Dat conservatieven meer hechten aan cultuurverschillen is normaal. Daar zijn zij conservatieven voor. Maar het soort liberaal conservatisme waar Eppink voor staat, is juist sterk op economische vooruitgang gebaseerd, op de praktische waardering van de moderne tijd. Dat gaat mijns inziens ook gepaard met de aanvaarding van allerlei onvolkomenheden. Dat de euro niet ideaal is, spreekt voor zich. Dat België een ongeluk is van de geschiedenis, een (succesvol) overgangsgebied tussen de Latijnse en de Germaanse cultuur, zou conservatieven met zin voor vrijheid en realiteit extra moeten aanspreken. De jacobijnse eenheidsstaat waarmee België in de negentiende eeuw onder leiding van de Franstalige bourgeoisie uitgroeide tot de modernste staat van het Europese continent is in de late twintigste eeuw bovendien tot een federatie getransformeerd die weliswaar rommelig is, en met veel bestuurslagen gepaard gaat, maar waarbinnen de Nederlandstaligen toch met doorslaand succes zijn geëmancipeerd. Maar Eppink vindt het maar niks, waarschuwt permanent voor de Waalse uitzuigpraktijken (een transferunie, weet u wel), en heeft al vaak voorspeld dat België nu echt dit jaar uit elkaar gaat vallen. Wat nog steeds niet is gebeurd.

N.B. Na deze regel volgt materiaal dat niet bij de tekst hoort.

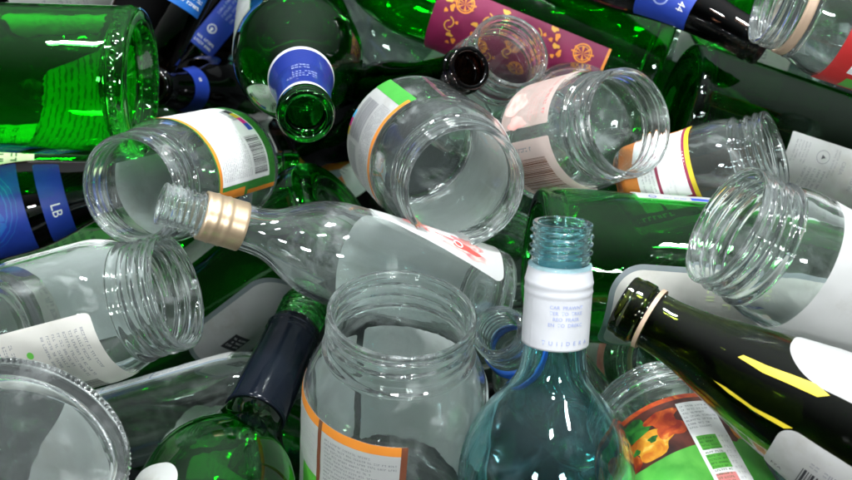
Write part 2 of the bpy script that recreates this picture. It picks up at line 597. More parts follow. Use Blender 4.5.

Er klopt dus iets niet in de eendimensionale denkmodellen van Derk Jan Eppink. De geschiedenis van de Europese integratie zit te ingewikkeld in elkaar om tot de sjablones van (linkse) plannenmakers en hun veronderstelde one-size-fits-all te worden gereduceerd. Dat weet onze Nederbelg, zelf allerminst eendimensionaal en een echte polyglot, ook wel. De anti-intelectuele intellectueel Eppink is niet voor niets een van onze slimste politieke commentatoren. En een gewiekst 'politiker' - europarlementariër zelfs - is hij natuurlijk ook. Dan kun je het best met de huidige (eurosceptische) wind meewaaien.